No seré yo quien quite mérito a los éxitos profesionales del jugador, ni el que cuestione la que fue según los expertos una intachable trayectoria deportiva. Lo que sí me parece como mínimo éticamente cuestionable es que tantos profesionales de la información hayan silenciado un hecho que pensé que justo ahora, y gracias la movilización de tantas mujeres que directa o indirectamente han sufrido violencias machistas, habíamos acordado considerar como una de las manifestaciones más vergonzosas del poderío masculino y como un ejemplo de esas conductas que nunca mostraríamos a nuestros hijos como modelo a seguir.
De ahí mi sorpresa y hasta indignación ante tanta exaltación acrítica, sesgada y complaciente para la que, evidentemente, lo personal no es político y para la que no parecen tener ningún valor las denuncias y vindicaciones de tantas y tantas víctimas de la violencia que los superhéroes han usado con tanta frecuencia sobre las que siempre fueron personajes secundarios de la historia. Ahí está sin ir más lejos la mitología clásica como espejo cultural de tantos dioses violadores y violentos, mientras que las penélopes los esperaban en silencio.
Es evidente que el patriarcado, que no es solo una estructura de poder sino también un conjunto de prácticas, hábitos e imaginarios se mantiene firme cuando hay que proteger a “uno de los nuestros”, que diría Scorsese, hasta el punto de que no duda en desplegar todo tipo de estrategias para hacer visible lo que nos da poder y para mantener en el armario todo aquello que puede cuestionar la integridad moral del héroe. Un ejemplo más de esa violencia simbólica que, sutilmente a veces y descaradamente otras, insiste en mantener a las mujeres en ese silencio obligado que tanto ha gustado a poetas, jerarcas y agresores.
No seré yo pues quien ponga como ejemplo a Bryant del hombre que deberíamos ser, por más que traten de cegarme sus medallas o empatice con el dolor de su muerte prematura.

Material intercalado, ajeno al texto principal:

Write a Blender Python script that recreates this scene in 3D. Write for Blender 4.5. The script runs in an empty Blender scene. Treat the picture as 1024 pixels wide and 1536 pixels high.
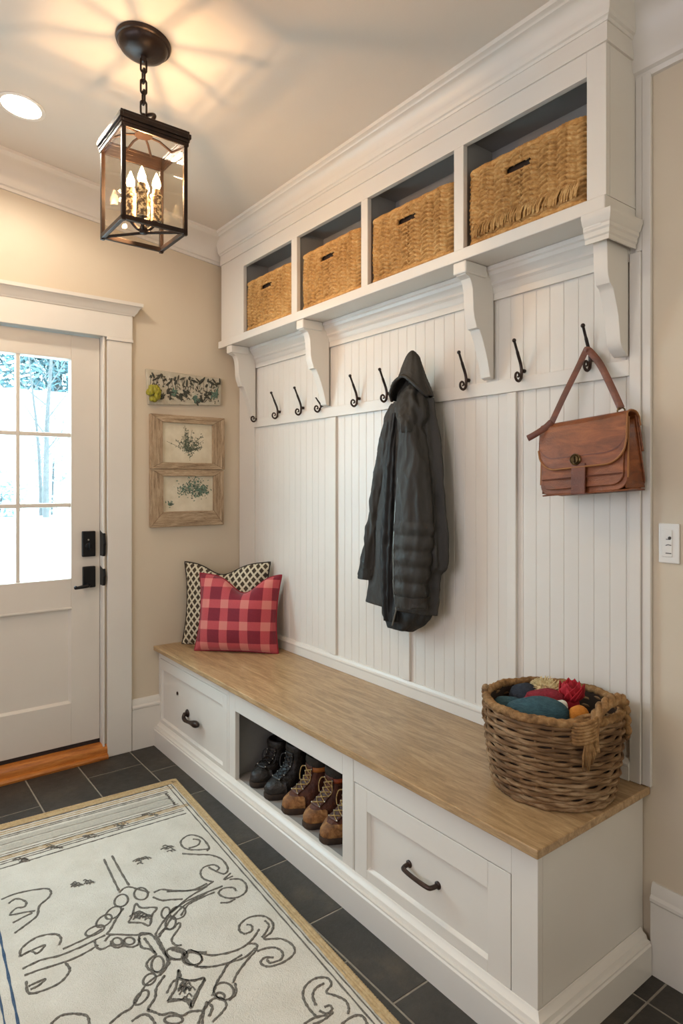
LAMP_W, LAMP_C = 3.5, (1, .62, .31)
D1_W, D1_C = 31, (1, .9, .76)
D2_W, D2_C = 20, (1, .94, .74)
D3_W, D3_C = 14, (1, .8, .6)
WIN_W, WIN_C = 26, (.98, 1, 1.18)
SIDE_FILL_W, SIDE_FILL_C = 18, (.98, 1, .92)
SKY, SKY_C = 15, (.62, .96, 1.12, 1)
EXPO = .14
import bpy, bmesh, math, random
from mathutils import Vector, Matrix, noise as mnoise
random.seed(7)
S = bpy.context.scene
COL = S.collection
PI = math.pi
def R(d): return math.radians(d)

# ------------------------------------------------------------------ camera model
F_PX, V0, U0 = 962.0, 725.4, 512.0
CX, CY, CZ, YAW = 3.231, -1.766, 1.351, R(37.49)
FW = (-math.cos(YAW), math.sin(YAW)); RT = (math.sin(YAW), math.cos(YAW))
def ray(u, v):
    a = (u-U0)/F_PX
    return (FW[0]+RT[0]*a, FW[1]+RT[1]*a, (V0-v)/F_PX)
def px(u, v, **k):
    """the point of the room where a sight line through the photograph meets a plane x=, y= or z="""
    (ax, val), = k.items(); i = 'xyz'.index(ax); d = ray(u, v)
    t = (val-(CX, CY, CZ)[i])/d[i]
    return Vector((CX+d[0]*t, CY+d[1]*t, CZ+d[2]*t))
def depth_of(p): return (p[0]-CX)*FW[0]+(p[1]-CY)*FW[1]

def ceil_z(y): return 2.65-0.12*y

# ------------------------------------------------------------------ materials
def lin(c):
    return tuple(((x/255)/12.92 if x/255 <= .04045 else ((x/255+.055)/1.055)**2.4) for x in c)+(1,)
class NT:
    def __init__(s, name):
        s.m = bpy.data.materials.new(name); s.m.use_nodes = True
        s.t = s.m.node_tree; s.b = s.t.nodes['Principled BSDF']; s.out = s.t.nodes['Material Output']
    def n(s, kind, **k):
        o = s.t.nodes.new('ShaderNode'+kind)
        for a, v in k.items():
            if a.startswith('i_'):
                o.inputs[a[2:].replace('_', ' ')].default_value = v
            else: setattr(o, a, v)
        return o
    def l(s, a, b): s.t.links.new(a, b)
    def math(s, op, a, b=None, c=None):
        o = s.n('Math', operation=op)
        for i, x in enumerate((a, b, c)):
            if x is None: continue
            if isinstance(x, (int, float)): o.inputs[i].default_value = x
            else: s.l(x, o.inputs[i])
        return o.outputs[0]
    def coord(s, which='Object', scale=(1, 1, 1), rot=(0, 0, 0)):
        tc = s.n('TexCoord'); mp = s.n('Mapping')
        mp.inputs['Scale'].default_value = scale; mp.inputs['Rotation'].default_value = rot
        s.l(tc.outputs[which], mp.inputs['Vector']); return mp.outputs[0]
    def noise(s, vec, scale, detail=4, rough=.55, dist=0):
        o = s.n('TexNoise'); o.inputs['Scale'].default_value = scale; o.inputs['Detail'].default_value = detail
        o.inputs['Roughness'].default_value = rough; o.inputs['Distortion'].default_value = dist
        if vec is not None: s.l(vec, o.inputs['Vector'])
        return o.outputs['Fac']
    def ramp(s, fac, stops):
        o = s.n('ValToRGB'); r = o.color_ramp
        while len(r.elements) < len(stops): r.elements.new(.5)
        for e, (p, c) in zip(r.elements, stops):
            e.position = p; e.color = lin(c) if max(c) > 1.001 or len(c) == 3 else c
        s.l(fac, o.inputs[0]); return o.outputs[0]
    def mix(s, fac, a, b, mode='MIX'):
        o = s.n('Mix', data_type='RGBA', blend_type=mode)
        for x, i in ((fac, 0), (a, 6), (b, 7)):
            if isinstance(x, (int, float)): o.inputs[i].default_value = x
            elif isinstance(x, tuple): o.inputs[i].default_value = x
            else: s.l(x, o.inputs[i])
        return o.outputs[2]
    def col(s, x):
        if isinstance(x, tuple): s.b.inputs['Base Color'].default_value = lin(x)
        else: s.l(x, s.b.inputs['Base Color'])
    def bump(s, h, strength, dist=.01):
        o = s.n('Bump'); o.inputs['Strength'].default_value = strength; o.inputs['Distance'].default_value = dist
        s.l(h, o.inputs['Height']); s.l(o.outputs[0], s.b.inputs['Normal'])
    def rough(s, v):
        if isinstance(v, (int, float)): s.b.inputs['Roughness'].default_value = v
        else: s.l(v, s.b.inputs['Roughness'])

def plain(name, c, rough=.5, metal=0, c2=None, nscale=8, bump=0, bscale=60, spec=.5, stretch=(1, 1, 1), bdist=.005):
    t = NT(name); v = t.coord(scale=stretch)
    if c2: t.col(t.ramp(t.noise(v, nscale, 6), [(.3, c), (.7, c2)]))
    else: t.col(c)
    t.rough(rough); t.b.inputs['Metallic'].default_value = metal
    t.b.inputs['Specular IOR Level'].default_value = spec
    if bump: t.bump(t.noise(v, bscale, 4), bump, bdist)
    return t.m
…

Como tampoco aplaudiré a todos esos periodistas que han preferido callar para no restar ni un dobladillo a la capa del superhéroe. Es evidente que todavía hoy, en pleno siglo XXI, el patriarcado insiste en distinguir las vidas que merecen ser lloradas de aquellas otras que no lo merecen o que, en el mejor de los casos, parecen alumbradas para sufrir.
Es por tanto nuestra responsabilidad, en cuanto sujetos comprometidos con la emancipación de todos y de todas, y muy especialmente de los hombres que decimos estar en proceso de desvincularnos del machito que llevamos dentro, no convertir en referentes a quienes no entendieron los cuerpos ajenos como equivalentes en respeto y dignidad. De lo contrario, seguiremos siendo cómplices de un orden político y cultural que siempre ha perdonado los vicios y desmanes de quienes hemos ocupado y seguimos ocupando los púlpitos.